Yes, I did read it. It is a guest column on some "free press" site written by Tom Harris who is a "mechanical engineer and Ottawa Director of High Park Group, a public affairs and public policy company". Spin doctors are not exactly know for balanced, fair views, but for propagating what their clients pay them for. The article is a collection of the typical lone voices, many of them retired professors, who have a dissenting view. They do not reflect the common view among climatologists. When trying to find a more balanced view, I turn to renowned scientific journals such as Science, not to something a spin doctor collected.
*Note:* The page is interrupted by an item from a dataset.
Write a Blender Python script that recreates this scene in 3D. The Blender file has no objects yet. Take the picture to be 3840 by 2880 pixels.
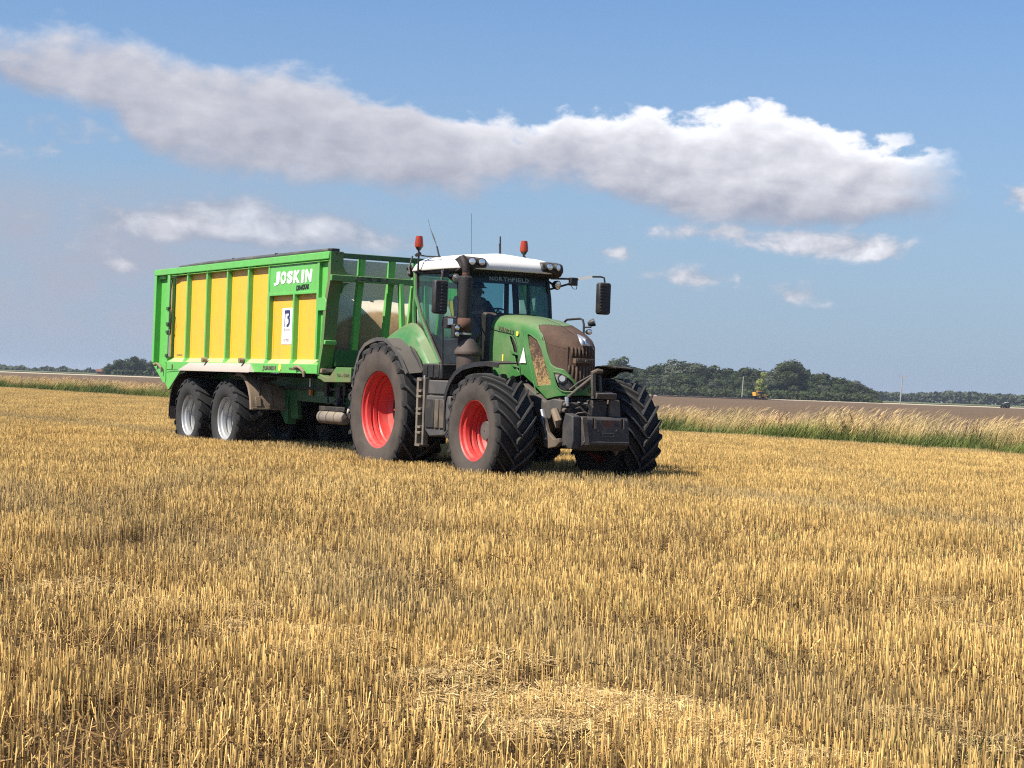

This should be obvious, should it not?
Here's what Science says:
The scientific consensus is clearly expressed in the reports of the Intergovernmental Panel on Climate Change (IPCC). Created in 1988 by the World Meteorological Organization and the United Nations Environmental Programme, IPCC's purpose is to evaluate the state of climate science as a basis for informed policy action, primarily on the basis of peer-reviewed and published scientific literature (3). In its most recent assessment, IPCC states unequivocally that the consensus of scientific opinion is that Earth's climate is being affected by human activities: "Human activities ... are modifying the concentration of atmospheric constituents ... that absorb or scatter radiant energy. ... [M]ost of the observed warming over the last 50 years is likely to have been due to the increase in greenhouse gas concentrations" [p. 21 in (4)].
IPCC is not alone in its conclusions. In recent years, all major scientific bodies in the United States whose members' expertise bears directly on the matter have issued similar statements. For example, the National Academy of Sciences report, Climate Change Science: An Analysis of Some Key Questions, begins: "Greenhouse gases are accumulating in Earth's atmosphere as a result of human activities, causing surface air temperatures and subsurface ocean temperatures to rise" [p. 1 in (5)]. The report explicitly asks whether the IPCC assessment is a fair summary of professional scientific thinking, and answers yes: "The IPCC's conclusion that most of the observed warming of the last 50 years is likely to have been due to the increase in greenhouse gas concentrations accurately reflects the current thinking of the scientific community on this issue" [p. 3 in (5)].
Others agree. The American Meteorological Society (6), the American Geophysical Union (7), and the American Association for the Advancement of Science (AAAS) all have issued statements in recent years concluding that the evidence for human modification of climate is compelling (8). http://www.sciencemag.org/cgi/conten.../306/5702/1686
But what does the American Meteorological Society, the American Geophysical Union, and the American Association for the Advancement of Science (AAAS) count, when ATM disagrees based on thin air, or a spin doctor manages to collect a few dissenting voices?